The Ghost year is the third exhibition of Belgian artist Edith Dekyndt at the gallery. Conceived like a diary or an index of the artist’s year. It brings together pieces made by using intimate objects during the first months of the year, pieces brought back from an erratic trip to the Baltic Coast as well as elements from the piece Visitation Zone originally devised for the Riga International Biennial.
In this installation, Dekyndt used empty glass vitrines from the Riga Zoo that a woman, in a kind of ritual gesture, filled continually with a small amount a fruits or vegetables made as the Baltic tradition moving the precious foods from one container to another. From the Zoo to the Biennal, these glass vitrines have now made their way into this diaristic exhibition — they bare the marks and dirt from their previous usage (animals who were living inside them).
Through the simple gesture of re-presenting this work, it exists like a material index of itself. Concurrently, the transparent surfaces of its glass structures are themselves the site of a more tangible kind of indexicality found in the accumulation of dust and grime even destruction.
This relationship between time, location and material is explored in a myriad of ways throughout the project; The Ghost Year is also a station, the ultimate motif in an ongoing process of affect, whose works obviously mesh with the intimate experience of mourning. Short cellphone videos, domestic fabric soaked in Black Chinese Ink or underwear’s coated with sugar are just some of the means by which the artist indexes transformative processes that make up life through objects.

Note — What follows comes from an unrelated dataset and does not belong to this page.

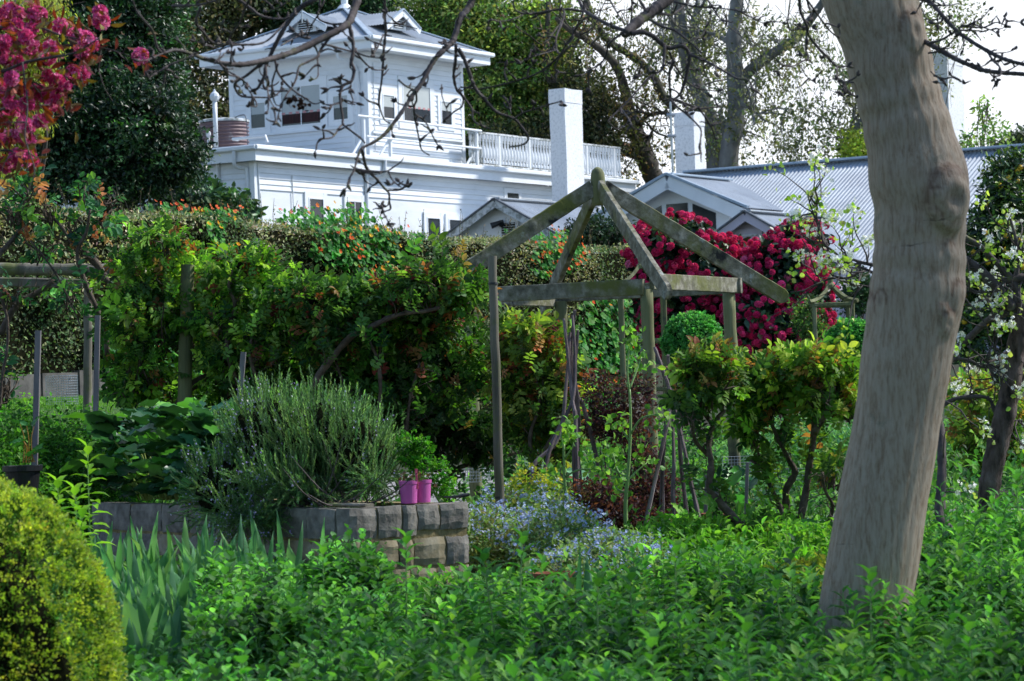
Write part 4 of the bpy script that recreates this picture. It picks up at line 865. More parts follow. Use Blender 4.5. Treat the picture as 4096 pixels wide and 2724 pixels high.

Working across video, sculpture, installation, sound and drawing, Edith Dekyndt addresses timeless concerns of time and space. Using a wide range of techniques she makes visible transient physical phenomenon and ephemeral incidents to create a conceptually rich and materially engaged visual language. In praise of what is not clean or pure her work operates like a translation of time into material and vice versa. Edith Dekyndt studies and acts upon the subtle variations she finds in the fabric of our material world to concretize her perceptions of it.